Control and analysis of atomic breakup dynamics

Understanding the dynamics of coupled few-body systems is one of the most fundamental and challenging tasks in physics. The theoretical obstacle is solving the equations of motion, which is analytically not possible for more than two-bodies. Therefore, the advancement of our knowledge on few- and many- body phenomena relies on the comparison of theoretical predictions with detailed experimental observations. The experimental study of few-body dynamics requires, first, the control of the system in a well-characterized initial state and second, the analysis of the evolution of the system after an external interaction. In this poster, we report on an experiment, where laser cooling and manipulation techniques are employed for controlling atomic few-body system (Lithium atoms) by exciting, trapping, and cooling the atoms even to degeneracy.
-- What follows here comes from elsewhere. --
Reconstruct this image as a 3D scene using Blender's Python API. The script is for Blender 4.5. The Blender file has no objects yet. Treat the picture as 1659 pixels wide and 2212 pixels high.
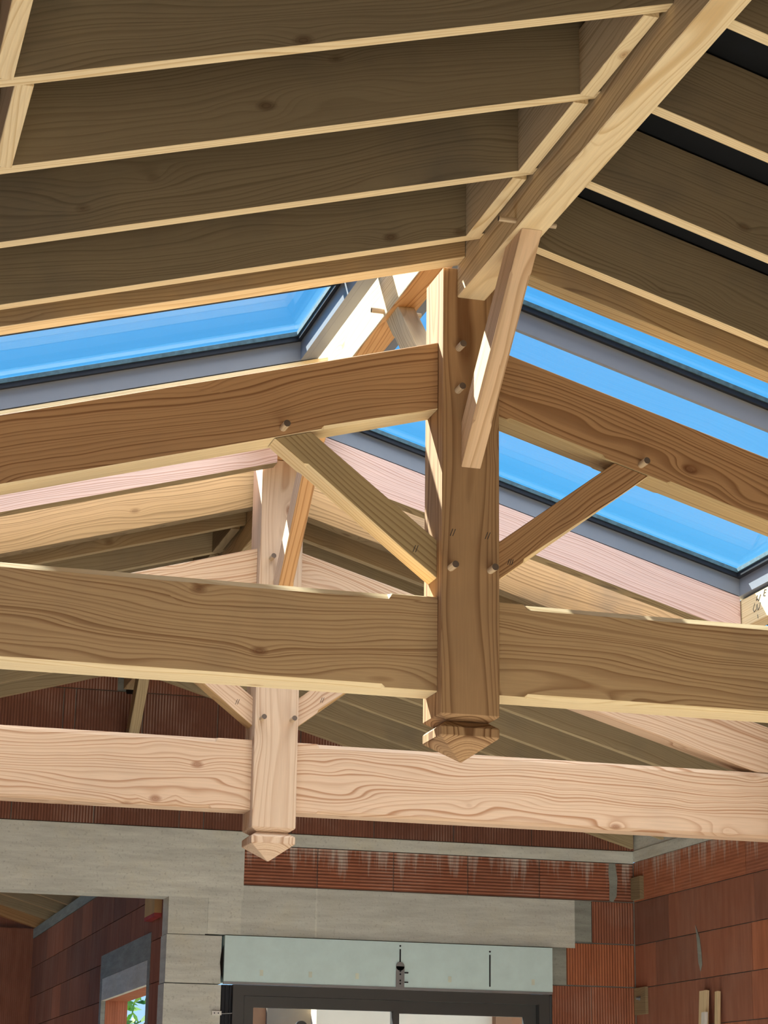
import bpy, math, random
from mathutils import Vector, Matrix
random.seed(7)
scn = bpy.context.scene
COL = scn.collection
ZO = 2.77                      # floor at z=0; the pendant tip of the king posts hangs at ZO
M_ = 0.2865                    # roof pitch (rise over run)
Z0 = 1.7113                    # underside of the common rafters at the ridge line (above ZO)
COSA = 1/math.sqrt(1+M_*M_)
D = 2.7977                     # distance between the two trusses

def V(x, y, z): return Vector((x, y, z+ZO))
def roofz(x, off=0.0): return Z0 - M_*abs(x) + off

# ------------------------------------------------------------------ materials
def srgb(r, g, b):
    f = lambda c: c/12.92 if c <= 0.04045 else ((c+0.055)/1.055)**2.4
    return (f(r/255), f(g/255), f(b/255), 1)

class NT:
    def __init__(s, name):
        s.m = bpy.data.materials.new(name); s.m.use_nodes = True
        s.t = s.m.node_tree; s.n = s.t.nodes; s.n.clear()
        s.out = s.n.new('ShaderNodeOutputMaterial')
    def node(s, typ, **kw):
        n = s.n.new(typ)
        for k, v in kw.items(): setattr(n, k, v)
        return n
    def link(s, a, b): s.t.links.new(a, b)
    def put(s, sock, v):
        if hasattr(v, 'is_linked') or isinstance(v, bpy.types.NodeSocket): s.link(v, sock)
        else: sock.default_value = v
    def math(s, op, a, b=None, c=None, clamp=False):
        n = s.node('ShaderNodeMath', operation=op, use_clamp=clamp)
        s.put(n.inputs[0], a)
        if b is not None: s.put(n.inputs[1], b)
        if c is not None: s.put(n.inputs[2], c)
        return n.outputs[0]
    def vmath(s, op, a, b):
        n = s.node('ShaderNodeVectorMath', operation=op)
        s.put(n.inputs[0], a); s.put(n.inputs[1], b)
        return n.outputs[0]
    def noise(s, vec, scale=1.0, detail=2.0, rough=0.5):
        n = s.node('ShaderNodeTexNoise'); s.put(n.inputs['Vector'], vec)
        n.inputs['Scale'].default_value = scale; n.inputs['Detail'].default_value = detail
        n.inputs['Roughness'].default_value = rough
        return n
    def ramp(s, fac, stops, interp='LINEAR'):
        n = s.node('ShaderNodeValToRGB'); n.color_ramp.interpolation = interp
        e = n.color_ramp.elements
        while len(e) < len(stops): e.new(0.5)
        for i, (p, c) in enumerate(stops):
            e[i].position = p; e[i].color = c if len(c) == 4 else (*c, 1)
        s.put(n.inputs[0], fac)
        return n.outputs[0]
    def mix(s, fac, a, b, blend='MIX'):
        n = s.node('ShaderNodeMix', data_type='RGBA', blend_type=blend)
        s.put(n.inputs[0], fac); s.put(n.inputs[6], a); s.put(n.inputs[7], b)
        return n.outputs[2]
    def mapr(s, v, a, b, c, d):
        n = s.node('ShaderNodeMapRange'); s.put(n.inputs[0], v)
        for i, x in enumerate((a, b, c, d)): n.inputs[1+i].default_value = x
        return n.outputs[0]
    def bsdf(s, color, rough=0.7, bump=None, dist=0.002, spec=0.3, metal=0.0, strength=0.6):
        b = s.node('ShaderNodeBsdfPrincipled')
        s.put(b.inputs['Base Color'], color); s.put(b.inputs['Roughness'], rough)
        b.inputs['Specular IOR Level'].default_value = spec
        b.inputs['Metallic'].default_value = metal
        if bump is not None:
            n = s.node('ShaderNodeBump'); s.put(n.inputs['Height'], bump)
            n.inputs['Distance'].default_value = dist; n.inputs['Strength'].default_value = strength
            s.link(n.outputs[0], b.inputs['Normal'])
        s.link(b.outputs[0], s.out.inputs[0])
        return s.m

def wood(name, light, dark, ring=110.0, pith=(0.05, -0.16), wander=0.05, knots=0.55, stain=0.25, contrast=1.0, fscale=1.0, tilt=0.012):
    t = NT(name)
    tc = t.node('ShaderNodeTexCoord').outputs['Object']
    rnd = t.node('ShaderNodeObjectInfo').outputs['Random']
    sep = t.node('ShaderNodeSeparateXYZ'); t.link(tc, sep.inputs[0])
    x, y, z = sep.outputs
    off = t.math('MULTIPLY', rnd, 97.0)
    cmb = t.node('ShaderNodeCombineXYZ')
    t.link(t.math('ADD', t.math('MULTIPLY', x, 0.9*fscale), off), cmb.inputs[0])
    t.link(t.math('ADD', t.math('MULTIPLY', y, 3.5*fscale), off), cmb.inputs[1])
    t.link(t.math('MULTIPLY', z, 3.5*fscale), cmb.inputs[2])
    low = t.noise(cmb.outputs[0], 1.3, 1.5, 0.45)
    ls = t.node('ShaderNodeSeparateColor'); t.link(low.outputs['Color'], ls.inputs[0])
    # knots
    kc = t.node('ShaderNodeCombineXYZ')
    t.link(t.math('ADD', t.math('MULTIPLY', x, 3.6), off), kc.inputs[0])
    t.link(t.math('ADD', t.math('MULTIPLY', y, 6.5), off), kc.inputs[1])
    t.link(t.math('MULTIPLY', z, 6.5), kc.inputs[2])
    vor = t.node('ShaderNodeTexVoronoi'); t.link(kc.outputs[0], vor.inputs['Vector'])
    vor.inputs['Scale'].default_value = 1.0
    dist = vor.outputs['Distance']
    vs = t.node('ShaderNodeSeparateColor'); t.link(vor.outputs['Color'], vs.inputs[0])
    has = t.math('LESS_THAN', vs.outputs[0], knots)
    kd = t.math('MULTIPLY', t.mapr(dist, 0.0, 0.5, 1.0, 0.0), has)
    kd2 = t.math('POWER', kd, 2.0)
    # rings
    dy = t.math('MULTIPLY', t.math('SUBTRACT', ls.outputs[0], 0.5), wander*2.4)
    dz = t.math('MULTIPLY', t.math('SUBTRACT', ls.outputs[1], 0.5), wander*2.4)
    py = t.math('ADD', pith[0], t.math('MULTIPLY', t.math('SUBTRACT', t.math('FRACT', t.math('MULTIPLY', rnd, 7.3)), 0.5), 0.05))
    yy = t.math('SUBTRACT', t.math('ADD', y, dy), py)
    zz = t.math('ADD', t.math('SUBTRACT', t.math('ADD', z, dz), pith[1]), t.math('MULTIPLY', x, tilt))
    r = t.math('SQRT', t.math('ADD', t.math('MULTIPLY', yy, yy), t.math('MULTIPLY', zz, zz)))
    r = t.math('ADD', r, t.math('MULTIPLY', kd2, 0.028))
    nv = t.node('ShaderNodeCombineXYZ'); t.link(t.math('MULTIPLY', r, 34.0), nv.inputs[0]); t.link(off, nv.inputs[1])
    wob = t.noise(nv.outputs[0], 1.0, 1.0, 0.5).outputs[0]
    rr = t.math('ADD', t.math('MULTIPLY', r, ring), t.math('MULTIPLY', wob, 2.6))
    fr = t.math('FRACT', rr)
    wn = t.node('ShaderNodeTexWhiteNoise', noise_dimensions='1D'); t.link(t.math('ADD', t.math('FLOOR', rr), off), wn.inputs['W'])
    ringv = t.ramp(fr, [(0.0, (0, 0, 0)), (0.5, (.10, .10, .10)), (0.88, (1, 1, 1)), (1.0, (0.05, 0.05, 0.05))])
    fc = t.node('ShaderNodeCombineXYZ')
    t.link(t.math('MULTIPLY', x, 6.0), fc.inputs[0]); t.link(t.math('MULTIPLY', y, 160.0), fc.inputs[1]); t.link(t.math('MULTIPLY', z, 160.0), fc.inputs[2])
    fib = t.noise(fc.outputs[0], 1.0, 2.0, 0.6).outputs[0]
    amt = t.math('MULTIPLY', ringv, t.math('MULTIPLY', t.mapr(wn.outputs['Value'], 0.0, 1.0, 0.4, 1.25), 0.95*contrast), clamp=True)
    col = t.mix(amt, (*light, 1), (*dark, 1))
    col = t.mix(t.mapr(fib, 0.35, 0.7, 0.0, 0.22), col, (*[c*0.55 for c in light], 1))
    # broad tone variation, grey stains
    bc = t.vmath('ADD', tc, t.math('MULTIPLY', rnd, 31.0))
    blot = t.noise(bc, 2.2, 3.0, 0.6).outputs[0]
    g = sum(dark)/3
    col = t.mix(t.mapr(blot, 0.52, 0.78, 0.0, stain), col, (g*0.75, g*0.78, g*0.75, 1))
    col = t.mix(t.math('MULTIPLY', t.math('SUBTRACT', rnd, 0.5), 0.25, clamp=True), col, (*[c*1.15 for c in light], 1))
    # knot cores
    kcore = t.math('MULTIPLY', t.mapr(dist, 0.06, 0.13, 1.0, 0.0), has)
    kring = t.math('FRACT', t.math('MULTIPLY', dist, 34.0))
    kcol = t.mix(kring, (dark[0]*0.9, dark[1]*0.75, dark[2]*0.7, 1), (dark[0]*0.45, dark[1]*0.36, dark[2]*0.33, 1))
    col = t.mix(t.math('MULTIPLY', kcore, 0.7), col, kcol)
    bump = t.math('MULTIPLY', fib, 0.5)
    return t.bsdf(col, 0.68, bump, 0.0012, 0.25)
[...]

For the analysis, a 'reaction microscope' is used to coincidently measure the momenta of atomic fragments after ionization. This is achieved in a MOTReMI, the unique implementation of a magneto-optical trap in a reaction microscope. There are fundamental and diverse questions, to be answered in the planned experiments, among them: How ionization dynamics and timing depend on electronic correlation and relative helicity of field and atom? How does the environment of the atoms influence their ionization? How to image the correlated wave function of atomic samples in dependence on the particle number, interaction type and strength?